In contrast, PML-N is the only major party which reduced its candidates to 206, down 05 percent compared to last election while MQM is contesting with 78 candidates compared to only 33 candidates nominated in previous election.

“We believe that this time vote bank will also be divided between Istehkam-e-Pakistan Party (IPP) and PTI independent candidates while Jamiat-e-Ulema-e-Islam (JUI-F) and Jamaat-e-Islami (JI) are also separately contesting unlike previous years. Thus, assuming voter turnaround of 50-51 percent (in-line with past trends), given these dynamics, we believe, no single party gaining more than 80-90 seats depicting a fragmented nature of the political landscape,” he said.

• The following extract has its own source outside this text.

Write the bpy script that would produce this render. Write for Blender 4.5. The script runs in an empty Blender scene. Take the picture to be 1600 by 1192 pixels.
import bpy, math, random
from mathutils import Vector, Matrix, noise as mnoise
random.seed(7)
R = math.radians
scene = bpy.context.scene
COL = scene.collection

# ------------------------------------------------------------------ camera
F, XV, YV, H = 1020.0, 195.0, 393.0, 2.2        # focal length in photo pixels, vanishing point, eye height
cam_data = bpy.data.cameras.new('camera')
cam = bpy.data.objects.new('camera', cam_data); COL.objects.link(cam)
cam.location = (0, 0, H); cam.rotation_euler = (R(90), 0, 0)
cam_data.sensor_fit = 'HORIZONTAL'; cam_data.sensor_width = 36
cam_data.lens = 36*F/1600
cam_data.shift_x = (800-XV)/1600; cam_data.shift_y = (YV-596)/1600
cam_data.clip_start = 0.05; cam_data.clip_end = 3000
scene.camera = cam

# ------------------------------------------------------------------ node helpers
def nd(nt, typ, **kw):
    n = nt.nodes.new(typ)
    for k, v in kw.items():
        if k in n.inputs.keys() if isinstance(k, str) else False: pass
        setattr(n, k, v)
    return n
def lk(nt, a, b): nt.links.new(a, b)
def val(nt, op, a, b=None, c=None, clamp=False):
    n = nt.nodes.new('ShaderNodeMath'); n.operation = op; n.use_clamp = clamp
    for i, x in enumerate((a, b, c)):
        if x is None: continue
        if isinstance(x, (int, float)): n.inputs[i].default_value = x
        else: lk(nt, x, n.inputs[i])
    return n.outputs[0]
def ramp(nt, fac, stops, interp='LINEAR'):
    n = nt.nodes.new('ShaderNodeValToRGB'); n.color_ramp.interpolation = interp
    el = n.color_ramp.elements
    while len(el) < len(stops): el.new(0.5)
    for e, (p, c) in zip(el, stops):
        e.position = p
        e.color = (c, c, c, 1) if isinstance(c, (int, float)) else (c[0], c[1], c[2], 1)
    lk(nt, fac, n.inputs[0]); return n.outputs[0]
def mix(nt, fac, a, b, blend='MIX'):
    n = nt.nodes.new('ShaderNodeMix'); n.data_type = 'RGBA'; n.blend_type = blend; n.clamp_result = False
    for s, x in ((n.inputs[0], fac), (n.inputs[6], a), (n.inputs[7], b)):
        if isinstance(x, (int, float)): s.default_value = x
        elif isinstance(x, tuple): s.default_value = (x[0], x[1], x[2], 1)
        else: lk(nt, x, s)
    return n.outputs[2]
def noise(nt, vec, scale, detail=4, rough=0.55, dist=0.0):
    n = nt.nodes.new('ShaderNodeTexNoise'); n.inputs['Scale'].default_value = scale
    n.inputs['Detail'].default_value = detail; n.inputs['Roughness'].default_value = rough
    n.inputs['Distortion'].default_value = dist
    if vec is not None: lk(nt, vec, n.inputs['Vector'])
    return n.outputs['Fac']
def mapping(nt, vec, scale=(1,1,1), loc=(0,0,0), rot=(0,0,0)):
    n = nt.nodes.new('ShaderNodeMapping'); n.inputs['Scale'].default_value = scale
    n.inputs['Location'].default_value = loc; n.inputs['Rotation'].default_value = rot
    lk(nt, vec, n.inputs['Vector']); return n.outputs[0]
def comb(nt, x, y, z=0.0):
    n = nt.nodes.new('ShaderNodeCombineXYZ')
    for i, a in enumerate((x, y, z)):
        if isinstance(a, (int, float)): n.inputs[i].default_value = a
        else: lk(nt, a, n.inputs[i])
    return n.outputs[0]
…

“Out of 266 NA seats on which elections are to be held, probability is low that any party could gain more than 80-90 seats - unlike previous three elections where winning party secured at-least 98 seats (in 2008 won by PPP), unless voter turnaround remains higher,” he said.

Based on surveys of Gallup and IPOR it seems that PTI and PML-N will be taking highest seats (based on popularity votes) setting the stage for a fierce competition between PTI’s independents and PML-N. “Our estimates suggest that out of 266 seats, 56 seats (20 percent) will decide whether PTI or PML-N clinches majority seats as last time close competition was observed on these seats between PTI and PML-N with winning candidate securing a margin of maximum 15 percent,” he added.

According to him, PPP cannot be ruled out to form coalition government at center with alliances with smaller parties and independent candidates as stated by party chairman Bilawal Bhutto. Major parties will be focused on seats which they won twice during last two elections as that will give them edge in cementing their position to form next government.

Analyzing outcome of elections 2018 and 2013, where PML-N won highest number of seats (60) in both the elections from same constituencies.

He said formation of government may take 35-40 days. This time formation of government will be difficult and might take a longer time. Considering higher number of candidates and parties, there are chances that most of the candidates might appeal the results.

Additionally, reaching a consensus among coalition partners to form the government at the center may prove challenging and time-consuming. It’s worth noting that in the past 08 elections, the government formation process has typically taken around 23 days, with a maximum duration of 40 days from the election day to the voting of the Prime Minister.

This historical context underscores the potential for extended negotiations and deliberations in the formation of the next government. Thus, it is assumed that IMF will conduct second review of the nine months SBA with new government by mid of March 2024. However, key challenges for the incumbent government for continuation of the current SBA would be to keep balance between the center and provinces to carry on structural reforms and maintain fiscal discipline.